▶ _Direction_:
Quote the data exactly, first line to the line containing "for o in list(bpy.data.objects): bpy.data.objects.remove(o)", with no pictures.

=== Records shown ===

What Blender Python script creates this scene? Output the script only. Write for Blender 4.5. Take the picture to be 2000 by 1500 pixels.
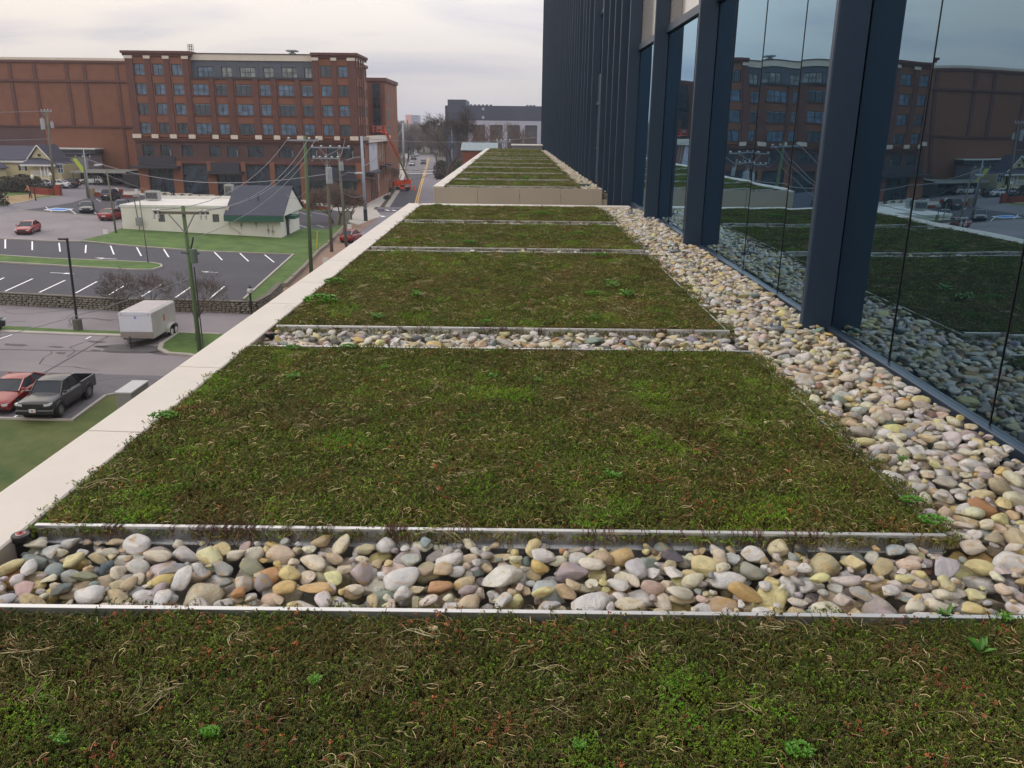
import bpy, bmesh, math, random
import numpy as np
from mathutils import Vector, Matrix, noise
rnd = random.Random(7)
PI = math.pi
sc = bpy.context.scene
COL = sc.collection
for o in list(bpy.data.objects): bpy.data.objects.remove(o)

# ------------------------------------------------------------------ camera
FPX = 1620.0; PITCH = math.atan(500 / FPX); ROLL = .0115; CAMZ = 13.5
_c, _s = math.cos(PITCH), math.sin(PITCH)
cF = Vector((0, _c, -_s)); _r0 = Vector((1, 0, 0)); _u0 = Vector((0, _s, _c))
cR = _r0 * math.cos(ROLL) + _u0 * math.sin(ROLL); cU = _u0 * math.cos(ROLL) - _r0 * math.sin(ROLL)
cam = bpy.data.objects.new('camera', bpy.data.cameras.new('camera')); COL.objects.link(cam)
cam.matrix_world = Matrix(((cR.x, cU.x, -cF.x, 0), (cR.y, cU.y, -cF.y, 0), (cR.z, cU.z, -cF.z, CAMZ), (0, 0, 0, 1)))
cam.data.sensor_width = 36; cam.data.lens = FPX / 2000 * 36
cam.data.clip_start = .05; cam.data.clip_end = 9000
sc.camera = cam
SL = .045
def ray(px, py): return cF + cR * ((px - 1000) / FPX) - cU * ((py - 750) / FPX)
def hz(x): return -SL * (max(-102, min(8, x)) + 27)
def G(px, py):                                  # where the ray through a photo pixel meets the sloping ground
    d = ray(px, py); t = (-SL * 27 - CAMZ) / (d.z + SL * d.x)
    p = Vector((d.x * t, d.y * t, 0)); p.z = hz(p.x); return p
def atY(px, py, y): d = ray(px, py); t = y / d.y; return Vector((d.x * t, y, CAMZ + d.z * t))
def atX(px, py, x): d = ray(px, py); t = x / d.x; return Vector((x, d.y * t, CAMZ + d.z * t))
def atZ(px, py, z): d = ray(px, py); t = (z - CAMZ) / d.z; return Vector((d.x * t, d.y * t, z))
def topz(px, py, base): return atY(px, py, base.y).z
def proj(x, y, z):
    v = Vector((x, y, z - CAMZ)); D = v.dot(cF)
    return 1000 + FPX * v.dot(cR) / D, 750 - FPX * v.dot(cU) / D, D

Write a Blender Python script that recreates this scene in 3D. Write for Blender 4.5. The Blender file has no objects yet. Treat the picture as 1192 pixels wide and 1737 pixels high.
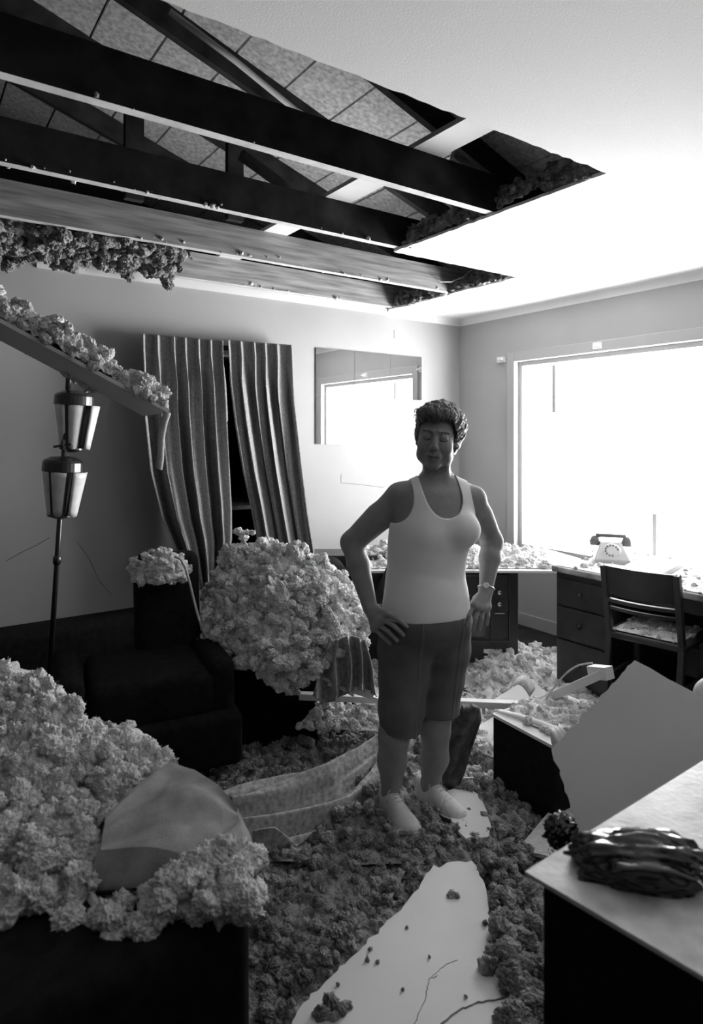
import bpy, math, random
import numpy as np
from mathutils import Vector, Matrix
R=math.radians
sc=bpy.context.scene
COL=sc.collection
# ---------------- camera, world, lights, exposure ----------------
F=1100.0; EYE=1.46; HZ=738.0; CX=596.0
cd=bpy.data.cameras.new('camera'); cam=bpy.data.objects.new('camera',cd); COL.objects.link(cam)
cam.location=(0,0,EYE); cam.rotation_euler=(R(90),0,0)
cd.sensor_fit='VERTICAL'; cd.sensor_height=36; cd.lens=F/1737*36; cd.shift_y=-(868.5-HZ)/1737; cd.clip_start=.02
cd.dof.use_dof=True; cd.dof.focus_distance=2.9; cd.dof.aperture_fstop=3.4
sc.camera=cam
sc.view_settings.view_transform='Standard'; sc.view_settings.look='None'
sc.view_settings.gamma=1; sc.view_settings.use_curve_mapping=False
sc.view_settings.exposure=0.45
GROUND_L=26; SKY_L=13
w=bpy.data.worlds.new('world'); sc.world=w; w.use_nodes=True
_n=w.node_tree; bg=_n.nodes['Background']
_tc=_n.nodes.new('ShaderNodeTexCoord'); _sx=_n.nodes.new('ShaderNodeSeparateXYZ'); _n.links.new(_tc.outputs['Generated'],_sx.inputs[0])
_mr=_n.nodes.new('ShaderNodeMapRange'); _mr.inputs[1].default_value=-.08; _mr.inputs[2].default_value=.08
_mr.inputs[3].default_value=GROUND_L; _mr.inputs[4].default_value=SKY_L     # sunlit ground below the horizon, hazy sky above
_n.links.new(_sx.outputs[2],_mr.inputs[0]); _n.links.new(_mr.outputs[0],bg.inputs[1]); bg.inputs[0].default_value=(1,1,1,1)
# room axes: corner C, U along the far wall (to the right), W along the window wall (to the camera)
ANG=R(35); CD=F*.98/194
C0=np.array([(779-CX)/F*CD,CD]); U=np.array([math.cos(ANG),math.sin(ANG)]); W=np.array([math.sin(ANG),-math.cos(ANG)])
def RM(a,b,z): p=C0+a*U+b*W; return (p[0],p[1],z)
def ab(x,y):
    d=np.array([x,y])-C0; return float(d@U),float(d@W)
def P(px,py,d): return ((px-CX)/F*d,d,EYE-(py-HZ)/F*d)
def ray(px,py): return np.array([(px-CX)/F,1.,-(py-HZ)/F])
def onplane(px,py,p0,n):
    r=ray(px,py); p0=np.array(p0)-np.array([0,0,EYE]); n=np.array(n,float); return r*(p0@n)/(r@n)+np.array([0,0,EYE])
def onB(px,py,b):    # pixel to the vertical plane at distance b from the far wall
    return onplane(px,py,(C0[0]+b*W[0],C0[1]+b*W[1],0),(W[0],W[1],0))
def onZ(px,py,z): return onplane(px,py,(0,0,z),(0,0,1))
def G(px,py,z=0): d=F*(EYE-z)/(py-HZ); return P(px,py,d)
ZC=2.44
# daylight entering by the window opening (sky light sampled through the opening)
W0,W1,WZ0,WZ1=.62,2.2,.58,2.03     # window opening along W and in height
pd=bpy.data.lights.new('window_daylight','AREA'); pl=bpy.data.objects.new('window_daylight',pd); COL.objects.link(pl)
pd.shape='RECTANGLE'; pd.size=W1-W0; pd.size_y=WZ1-WZ0; pd.cycles.is_portal=True
pl.location=RM(.12,(W0+W1)/2,(WZ0+WZ1)/2); pl.rotation_euler=(R(90),0,ANG-R(90)+R(180))
V0,V1,VZ0,VZ1=4.75,5.16,1.0,1.95     # added window beside the camera, out of view, for front fill
pd=bpy.data.lights.new('fill_daylight','AREA'); pl=bpy.data.objects.new('fill_daylight',pd); COL.objects.link(pl)
pd.shape='RECTANGLE'; pd.size=V1-V0; pd.size_y=VZ1-VZ0; pd.cycles.is_portal=True
pl.location=RM(.12,(V0+V1)/2,(VZ0+VZ1)/2); pl.rotation_euler=(R(90),0,ANG-R(90)+R(180))
# ---------------- materials ----------------
MATS={}
def mat(name,g,rough=.8,bump=0,bscale=60,var=0,vscale=6,metal=0,spec=.3,stretch=None,g2=None,trans=0,sss=0,detail=6):
    if name in MATS: return MATS[name]
    m=bpy.data.materials.new(name); m.use_nodes=True; nt=m.node_tree; b=nt.nodes['Principled BSDF']
    b.inputs['Base Color'].default_value=(g,g,g,1); b.inputs['Roughness'].default_value=rough
    b.inputs['Metallic'].default_value=metal; b.inputs['Specular IOR Level'].default_value=spec
    tc=nt.nodes.new('ShaderNodeTexCoord'); mp=nt.nodes.new('ShaderNodeMapping'); nt.links.new(tc.outputs['Object'],mp.inputs[0])
    if stretch: mp.inputs['Scale'].default_value=stretch
    if var or g2 is not None:
        n=nt.nodes.new('ShaderNodeTexNoise'); n.inputs['Scale'].default_value=vscale; n.inputs['Detail'].default_value=detail
        nt.links.new(mp.outputs[0],n.inputs['Vector'])
        r=nt.nodes.new('ShaderNodeMapRange'); r.inputs[1].default_value=.3; r.inputs[2].default_value=.7
        lo,hi=(g-var,g+var) if g2 is None else (g,g2)
        r.inputs[3].default_value=max(lo,.004); r.inputs[4].default_value=hi
        nt.links.new(n.outputs[0],r.inputs[0]); nt.links.new(r.outputs[0],b.inputs['Base Color'])
    if bump:
        n=nt.nodes.new('ShaderNodeTexNoise'); n.inputs['Scale'].default_value=bscale; n.inputs['Detail'].default_value=detail
        nt.links.new(mp.outputs[0],n.inputs['Vector'])
        bp=nt.nodes.new('ShaderNodeBump'); bp.inputs['Strength'].default_value=1; bp.inputs['Distance'].default_value=bump
        nt.links.new(n.outputs[0],bp.inputs['Height']); nt.links.new(bp.outputs[0],b.inputs['Normal'])
    MATS[name]=m; return m
def glass(name):
    m=bpy.data.materials.new(name); m.use_nodes=True; nt=m.node_tree; b=nt.nodes['Principled BSDF']
    tr=nt.nodes.new('ShaderNodeBsdfTransparent'); gl=nt.nodes.new('ShaderNodeBsdfGlossy'); gl.inputs['Roughness'].default_value=.02
    mx=nt.nodes.new('ShaderNodeMixShader'); mx.inputs[0].default_value=.06
    nt.links.new(tr.outputs[0],mx.inputs[1]); nt.links.new(gl.outputs[0],mx.inputs[2])
    nt.links.new(mx.outputs[0],nt.nodes['Material Output'].inputs[0]); nt.nodes.remove(b); MATS[name]=m; return m
M_wall=mat('wall_paint',.40,.85,.0006,300,.02,2)
M_ceil=mat('ceiling_paint',.80,.9,.0008,220,.015,1.5)
M_floor=mat('floor_carpet',.03,1,.004,250,.012,8,spec=.1)
M_trim=mat('trim_paint',.42,.5)
M_wood=mat('raw_lumber',.17,.8,.0006,30,g2=.42,vscale=7)
def grain(m):
    nt=m.node_tree; mp=[n for n in nt.nodes if n.type=='MAPPING'][0]; mp.vector_type='TEXTURE'
    mp.inputs['Rotation'].default_value=(0,0,ANG); mp.inputs['Scale'].default_value=(2.2,.16,.16)
grain(M_wood)
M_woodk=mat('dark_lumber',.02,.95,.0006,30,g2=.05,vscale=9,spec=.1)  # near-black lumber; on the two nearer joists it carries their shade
M_sheath=mat('sheathing',.34,.9,.001,60,g2=.74,vscale=38,detail=10)
M_ins=mat('insulation',.62,1,.006,190,g2=.88,vscale=45,spec=.05,detail=10)
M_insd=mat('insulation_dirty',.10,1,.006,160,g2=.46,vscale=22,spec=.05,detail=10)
M_dry=mat('plasterboard',.76,.9,.0003,300,.03,4)
M_dryg=mat('plasterboard_core',.55,1,.003,200,.08,60)
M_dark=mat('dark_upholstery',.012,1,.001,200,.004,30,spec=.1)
M_darkwood=mat('dark_wood',.028,.38,.0004,40,g2=.05,vscale=14,spec=.45)
M_black=mat('black_metal',.015,.35,spec=.5)
M_brass=mat('lamp_metal',.10,.3,metal=.8)
M_skin=mat('skin',.29,.55,.0008,160,.02,30,spec=.3)
M_lip=mat('lip',.15,.5); M_browshade=mat('brow',.06,.9)  # brow tone also paints the shade of nostrils and mouth line
M_hair=mat('hair',.06,.45,.003,120,.02,40,spec=.5,stretch=(1,1,.35))
M_tank=mat('cotton_knit',.90,.95,.0008,420,.02,12)
M_short=mat('shorts_fabric',.13,.95,.0006,500,.02,12)
M_shoe=mat('shoe_leather',.62,.5,.0006,80,.04,25,spec=.4)
M_sole=mat('shoe_sole',.05,.8)
M_curt=mat('curtain_fabric',.18,.9,.0012,340,g2=.42,vscale=160,stretch=(1,1,.5))
M_white=mat('white_paint',.75,.5)
M_paper=mat('paper',.72,.8,.0005,80)
M_plastic=mat('black_plastic',.012,.16,.004,28,spec=.8,detail=3)
M_glass=glass('window_glass')
M_mirror=mat('mirror_silver',.93,.01,metal=1)
M_milk=mat('milk_glass',.7,.35,.0015,30,g2=.9,vscale=18,spec=.5)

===

▶ _Solution to this exercise_:
What Blender Python script creates this scene? Output the script only. Write for Blender 4.5. Take the picture to be 2000 by 1500 pixels.
import bpy, bmesh, math, random
import numpy as np
from mathutils import Vector, Matrix, noise
rnd = random.Random(7)
PI = math.pi
sc = bpy.context.scene
COL = sc.collection
for o in list(bpy.data.objects): bpy.data.objects.remove(o)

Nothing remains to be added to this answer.